[Raw data]
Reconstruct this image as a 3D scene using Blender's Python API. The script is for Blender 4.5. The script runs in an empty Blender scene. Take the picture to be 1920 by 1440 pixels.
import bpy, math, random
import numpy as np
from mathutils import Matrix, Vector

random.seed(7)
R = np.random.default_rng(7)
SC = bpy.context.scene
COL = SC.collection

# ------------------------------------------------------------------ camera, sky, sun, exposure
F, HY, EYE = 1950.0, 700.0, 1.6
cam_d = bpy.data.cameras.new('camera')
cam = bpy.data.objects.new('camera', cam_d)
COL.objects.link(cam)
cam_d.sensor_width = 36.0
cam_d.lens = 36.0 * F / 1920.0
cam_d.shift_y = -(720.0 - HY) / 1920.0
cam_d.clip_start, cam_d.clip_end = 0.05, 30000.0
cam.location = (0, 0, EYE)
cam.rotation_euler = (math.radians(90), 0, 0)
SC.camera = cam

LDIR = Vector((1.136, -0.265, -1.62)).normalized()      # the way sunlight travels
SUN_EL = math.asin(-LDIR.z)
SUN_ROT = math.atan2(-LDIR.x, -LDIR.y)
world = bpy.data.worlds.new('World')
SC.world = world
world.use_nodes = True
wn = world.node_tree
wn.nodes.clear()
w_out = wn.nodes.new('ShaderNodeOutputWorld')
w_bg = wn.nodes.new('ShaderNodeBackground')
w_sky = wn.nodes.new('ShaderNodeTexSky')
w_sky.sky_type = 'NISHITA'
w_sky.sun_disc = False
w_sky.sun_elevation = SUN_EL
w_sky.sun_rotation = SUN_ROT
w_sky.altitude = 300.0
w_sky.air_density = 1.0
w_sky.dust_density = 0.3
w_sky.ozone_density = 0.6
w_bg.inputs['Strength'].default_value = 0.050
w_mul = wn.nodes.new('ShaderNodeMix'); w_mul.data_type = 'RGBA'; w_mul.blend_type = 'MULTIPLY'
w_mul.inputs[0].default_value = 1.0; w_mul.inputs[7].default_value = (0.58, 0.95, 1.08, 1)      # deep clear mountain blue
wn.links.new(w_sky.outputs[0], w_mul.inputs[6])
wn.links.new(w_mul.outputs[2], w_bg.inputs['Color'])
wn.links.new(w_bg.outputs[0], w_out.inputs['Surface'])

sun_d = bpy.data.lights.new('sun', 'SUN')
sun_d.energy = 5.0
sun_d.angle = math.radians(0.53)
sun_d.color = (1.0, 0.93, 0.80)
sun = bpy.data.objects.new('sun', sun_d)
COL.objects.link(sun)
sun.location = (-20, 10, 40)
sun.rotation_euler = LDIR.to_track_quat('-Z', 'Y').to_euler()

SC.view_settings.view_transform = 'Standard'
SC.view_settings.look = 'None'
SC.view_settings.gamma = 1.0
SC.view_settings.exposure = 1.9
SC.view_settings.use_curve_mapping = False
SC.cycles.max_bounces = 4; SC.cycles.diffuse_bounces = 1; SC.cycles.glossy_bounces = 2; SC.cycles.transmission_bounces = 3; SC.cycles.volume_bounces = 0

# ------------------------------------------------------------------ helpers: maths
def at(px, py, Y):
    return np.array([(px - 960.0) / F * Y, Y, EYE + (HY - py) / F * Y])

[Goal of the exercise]
Write out a verbatim copy of the data, beginning with its first line and ending with the line that contains "SC.camera = cam".

[Answer to the exercise]
Reconstruct this image as a 3D scene using Blender's Python API. The script is for Blender 4.5. The script runs in an empty Blender scene. Take the picture to be 1920 by 1440 pixels.
import bpy, math, random
import numpy as np
from mathutils import Matrix, Vector

random.seed(7)
R = np.random.default_rng(7)
SC = bpy.context.scene
COL = SC.collection

# ------------------------------------------------------------------ camera, sky, sun, exposure
F, HY, EYE = 1950.0, 700.0, 1.6
cam_d = bpy.data.cameras.new('camera')
cam = bpy.data.objects.new('camera', cam_d)
COL.objects.link(cam)
cam_d.sensor_width = 36.0
cam_d.lens = 36.0 * F / 1920.0
cam_d.shift_y = -(720.0 - HY) / 1920.0
cam_d.clip_start, cam_d.clip_end = 0.05, 30000.0
cam.location = (0, 0, EYE)
cam.rotation_euler = (math.radians(90), 0, 0)
SC.camera = cam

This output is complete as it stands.